Directions: Give back exactly the lines from the start of the listing to the line containing "zr(37)), WALLM, 0)", inclusive, and nothing beyond them.

Data extract:
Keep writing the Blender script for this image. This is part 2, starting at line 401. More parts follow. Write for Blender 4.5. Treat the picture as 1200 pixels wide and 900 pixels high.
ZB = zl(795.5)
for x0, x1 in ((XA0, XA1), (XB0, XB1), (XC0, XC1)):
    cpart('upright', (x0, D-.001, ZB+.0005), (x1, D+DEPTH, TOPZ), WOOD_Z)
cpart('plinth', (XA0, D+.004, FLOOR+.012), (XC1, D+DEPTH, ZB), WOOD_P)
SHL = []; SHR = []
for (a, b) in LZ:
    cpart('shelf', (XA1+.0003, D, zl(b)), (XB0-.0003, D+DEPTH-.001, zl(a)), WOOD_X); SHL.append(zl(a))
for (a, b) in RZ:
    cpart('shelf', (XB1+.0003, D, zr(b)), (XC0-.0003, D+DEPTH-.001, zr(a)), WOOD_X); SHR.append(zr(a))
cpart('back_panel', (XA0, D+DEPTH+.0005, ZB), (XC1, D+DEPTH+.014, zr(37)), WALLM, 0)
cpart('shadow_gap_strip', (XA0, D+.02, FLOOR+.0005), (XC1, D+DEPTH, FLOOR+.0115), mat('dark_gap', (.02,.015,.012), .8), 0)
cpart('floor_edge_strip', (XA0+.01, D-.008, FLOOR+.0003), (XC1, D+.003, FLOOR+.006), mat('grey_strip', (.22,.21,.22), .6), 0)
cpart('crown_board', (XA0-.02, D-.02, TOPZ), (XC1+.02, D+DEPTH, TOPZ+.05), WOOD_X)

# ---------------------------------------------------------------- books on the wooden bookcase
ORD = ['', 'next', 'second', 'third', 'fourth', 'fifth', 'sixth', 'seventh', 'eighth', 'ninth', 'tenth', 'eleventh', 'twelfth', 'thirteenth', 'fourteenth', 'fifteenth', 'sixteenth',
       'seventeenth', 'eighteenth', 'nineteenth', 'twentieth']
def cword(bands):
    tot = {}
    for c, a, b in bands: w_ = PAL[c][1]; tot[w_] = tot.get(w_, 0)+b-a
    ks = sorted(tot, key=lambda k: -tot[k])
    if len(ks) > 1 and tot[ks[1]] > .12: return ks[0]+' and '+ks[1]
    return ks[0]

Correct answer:
Keep writing the Blender script for this image. This is part 2, starting at line 401. More parts follow. Write for Blender 4.5. Treat the picture as 1200 pixels wide and 900 pixels high.
ZB = zl(795.5)
for x0, x1 in ((XA0, XA1), (XB0, XB1), (XC0, XC1)):
    cpart('upright', (x0, D-.001, ZB+.0005), (x1, D+DEPTH, TOPZ), WOOD_Z)
cpart('plinth', (XA0, D+.004, FLOOR+.012), (XC1, D+DEPTH, ZB), WOOD_P)
SHL = []; SHR = []
for (a, b) in LZ:
    cpart('shelf', (XA1+.0003, D, zl(b)), (XB0-.0003, D+DEPTH-.001, zl(a)), WOOD_X); SHL.append(zl(a))
for (a, b) in RZ:
    cpart('shelf', (XB1+.0003, D, zr(b)), (XC0-.0003, D+DEPTH-.001, zr(a)), WOOD_X); SHR.append(zr(a))
cpart('back_panel', (XA0, D+DEPTH+.0005, ZB), (XC1, D+DEPTH+.014, zr(37)), WALLM, 0)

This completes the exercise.